Life may be hidden in the early morning hours, when it is still dark and nobody knows yet, nobody can see, nobody is there to sap out my liveliness, just the cold, pink sunrise and the bags of vegetables and bread tied to the doorknobs of yet-unopened restaurants.

It might be in the colorful identical dresses of the more exotic museum-goers, who stand around marveling, camera hands outstretched while we all self-importantly working-ant our way around them. In fact, my own camera hand holds some life of its own, and it is important when I am searching for life to take pictures of everything as clues to examine at leisure, trying to build up a true portrait of that life that I need to find.

Or perhaps my life is stretched on the line between the sun and the shade, such lines being hard and bright and few in the scorching summer; in the winter, might it be the same line, only going the other way, trying to catch some of those warming rays? Surprisingly, there is life to be found in fog.

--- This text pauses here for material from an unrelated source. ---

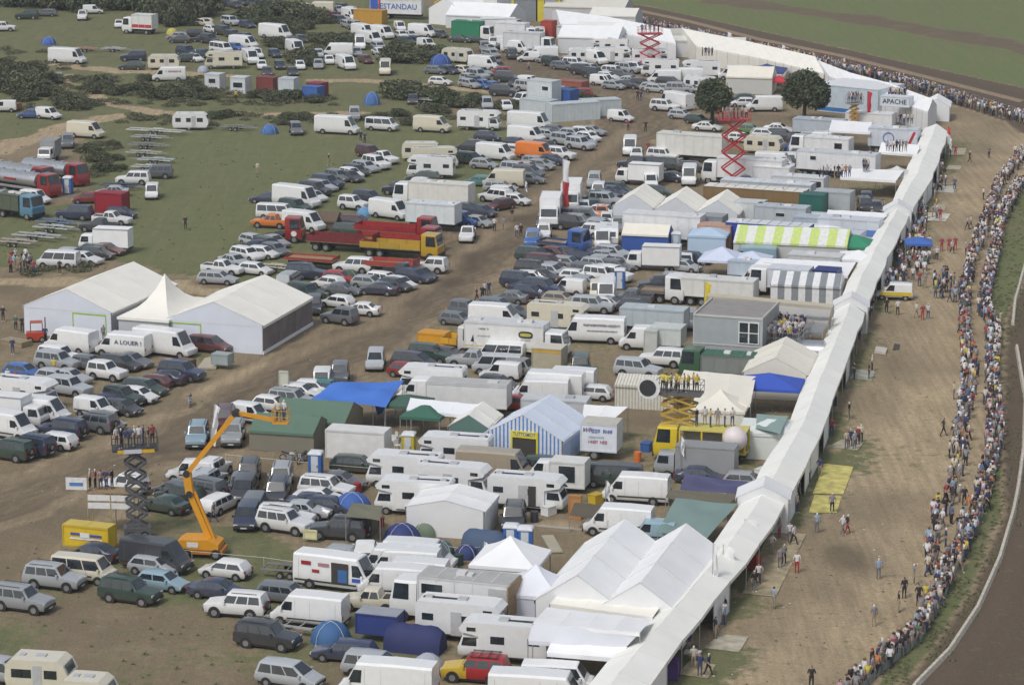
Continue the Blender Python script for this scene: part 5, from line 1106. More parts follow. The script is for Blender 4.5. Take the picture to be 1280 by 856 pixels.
# ---------------------------------------------------------------- lifts, lorries, toilets, flags, clutter
def beam(mb, a, b, w, h, m):
    a, b = Vector(a), Vector(b); d = (b - a).normalized(); u = Vector((0, 1, 0)) if abs(d.y) < .9 else Vector((1, 0, 0)); s = d.cross(u).normalized(); u = s.cross(d).normalized()
    k = [p + s * i * h / 2 + u * j * w / 2 for p in (a, b) for i, j in ((-1, -1), (1, -1), (1, 1), (-1, 1))]
    mb.mesh_(k, [(0, 1, 2, 3), (7, 6, 5, 4), (0, 4, 5, 1), (1, 5, 6, 2), (2, 6, 7, 3), (3, 7, 4, 0)], m)
def scissor(px, py, yaw, z0, z1, n, L, Wd, colr, label, pl=None, plcol=None, base=True, armcol=None):
    g = G(px, py); rt = root('scissor_lift', g, R(yaw), label, 'lift'); hh = (z1 - z0) / n; ac = armcol or colr
    for i in range(n):
        for y in (-Wd / 2, Wd / 2):
            for s in (-1, 1):
                mb = MB(); beam(mb, (-s * L / 2, y + s * .05, z0 + i * hh), (s * L / 2, y + s * .05, z0 + (i + 1) * hh), .07, .19, sheet); build(mb, 'scissor_arm', rt, ac)
        mb = MB(); mb.bar((0, -Wd / 2, z0 + (i + .5) * hh), (0, Wd / 2, z0 + (i + .5) * hh), .06, sheet)
        for x in (-L / 2, L / 2): mb.bar((x, -Wd / 2, z0 + i * hh), (x, Wd / 2, z0 + i * hh), .05, sheet)
        build(mb, 'pivot_rod', rt, ac)
    a, b_ = pl or (L + .6, Wd + .5)
    mb = MB(); mb.box(-a / 2, a / 2, -b_ / 2, b_ / 2, z1, z1 + .16, sheet); build(mb, 'platform_deck', rt, plcol or colr)
    mb = MB()
    for z in (z1 + .65, z1 + 1.15):
        for s in (-1, 1): mb.bar((-a / 2, s * b_ / 2, z), (a / 2, s * b_ / 2, z), .03, sheet); mb.bar((s * a / 2, -b_ / 2, z), (s * a / 2, b_ / 2, z), .03, sheet)
    for x in np.linspace(-a / 2, a / 2, 5):
        for s in (-1, 1): mb.bar((x, s * b_ / 2, z1 + .16), (x, s * b_ / 2, z1 + 1.15), .03, sheet)
    build(mb, 'railing', rt, plcol or colr)
    if base:
        mb = MB(); mb.box(-L / 2 - .2, L / 2 + .2, -Wd / 2 - .15, Wd / 2 + .15, .35, z0, sheet); build(mb, 'chassis', rt, colr)
        for n_, me, off, sub, p in wheels_parts((-L / 2 + .3, L / 2 - .3), .36, Wd / 2 + .2): q = link(n_, me, rt, off); [link(a_, b2, q) for a_, b2 in sub]
    return rt, g, z1 + .16
def topper(px, py, z): # height of a point that shows at pixel py above the ground at pixel px, z metres
    return G(px, py, z)
ORDN = ['lowest', 'second lowest', 'middle', 'second highest', 'highest', '', '']
redc = (.42, .02, .03); dk = (.11, .11, .115); ylw = (.62, .40, .02)
PLAT = []   # (root, deck height, length, width) for the people standing on them
def hgt(px, yb, yt):
    """metres of height between ground pixel yb and the pixel yt above it"""
    lo, hi = 0, 40; g = G(px, yb)
    for _ in range(40):
        m_ = (lo + hi) / 2
        if P(g.x, g.y, m_)[1] > yt: lo = m_
        else: hi = m_
    return lo
r_, g_, zt = scissor(172, 672, 10, 1.0, hgt(172, 672, 561), 6, 1.7, 1.0, dk, 'tall dark scissor lift beside yellow generator, people on top', pl=(3.6, 1.8), plcol=(.05, .05, .05)); PLAT.append((g_, R(10), zt, 3.2, 1.4, 9))
mb = MB(); mb.box(-1.4, 1.5, -.95, -.91, zt - .25, zt + .02, sheet); build(mb, 'yellow_kick_board', r_, ylw)
mb = MB(); mb.box(-.9, .5, -.98, -.952, zt - .28, zt + .06, sheet); build(mb, 'white_banner', r_, (.55, .55, .62))
r_, g_, zt = scissor(916, 238, 4, .8, hgt(916, 238, 150), 4, 3.0, 1.4, redc, 'tall red scissor lift with people, by lorries, upper right', pl=(4.2, 2.0)); PLAT.append((g_, R(4), zt, 3.6, 1.6, 7))
r_, g_, zt = scissor(812, 84, 4, 1.0, hgt(812, 84, 43), 3, 3.4, 1.6, redc, 'far red scissor lift near the long tents, upper centre', pl=(4.2, 2.2)); PLAT.append((g_, R(4), zt, 3.6, 1.6, 5))
r_, g_, zt = scissor(552, 26, -10, .8, hgt(552, 26, -6), 3, 2.6, 1.2, ylw, 'far yellow scissor lift at the top edge beside marquee', pl=(3.4, 1.8))
r_, g_, zt = scissor(1067, 166, 4, .8, hgt(1067, 166, 130), 5, 1.3, .9, (.50, .30, .08), 'slim orange-yellow lift mast with spectators by hall', pl=(2.4, 1.6), plcol=(.3, .3, .3)); PLAT.append((g_, R(4), zt, 2.0, 1.2, 7))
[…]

I open my eyes and open them again (the recipe for doing magic from I don’t remember which book) and step into the refreshing unknown, feeling more hopeful for it, because surely somewhere in all this invisibility there must be an untapped source of life for me.

My search continues on paper pages, handwriting crooked, atrophied in all these clickety-type years (I type faster than I write, but with more mistakes), hand surprised, following the pen-nib like a child follows its parent or teacher. Of course, my life could be between any two book pages, so I read feverishly, rifling through page after page on the bus, at night, at work, and there may be some life in my prided ability to read walking without ever hitting a lamppost.

Music has life, naturally, but keeps it mostly in the back room: the worried scattered notes of brass tucked behind a Klezmatics record, the bass weighing down Regina Spector’s high pitch, the sound of a singer taking a breath, the sudden hush between two songs when you look up and hear birds singing or buses rushing down the street or someone’s very good answer to who knows what question. There’s more life in humming than in singing proper sometimes, or singing in a group, melting into others’ voices, unsure whether the tune that is pouring into my throat is arriving from them or from within me.

Some of my life is stored securely in language: there will never be a shortage of life in the rivulets of English vocabulary, the delicate humor of verbs nouning and nouns verbed. Syntax is full of life and even puns are rife with it, or maybe rather the satisfaction of recognizing one. Synonyms and alliteration have me resuscitated, rejuvenated, revitalized, and alive anew.

The search for life is best done alone, in the privacy of my own mind, because being with other people is fueled with this scarce and valuable resource and demands much of it. Animals, however, have plenty of life and are usually willing to share, so working or playing with them helps in the struggle to refill the ever-emptying tank.

After a few days of such searching, hunting, scavenging for life and liveliness, I am ready to continue. I know, however, that this will not last forever, not even for long, and soon it will be time to search again.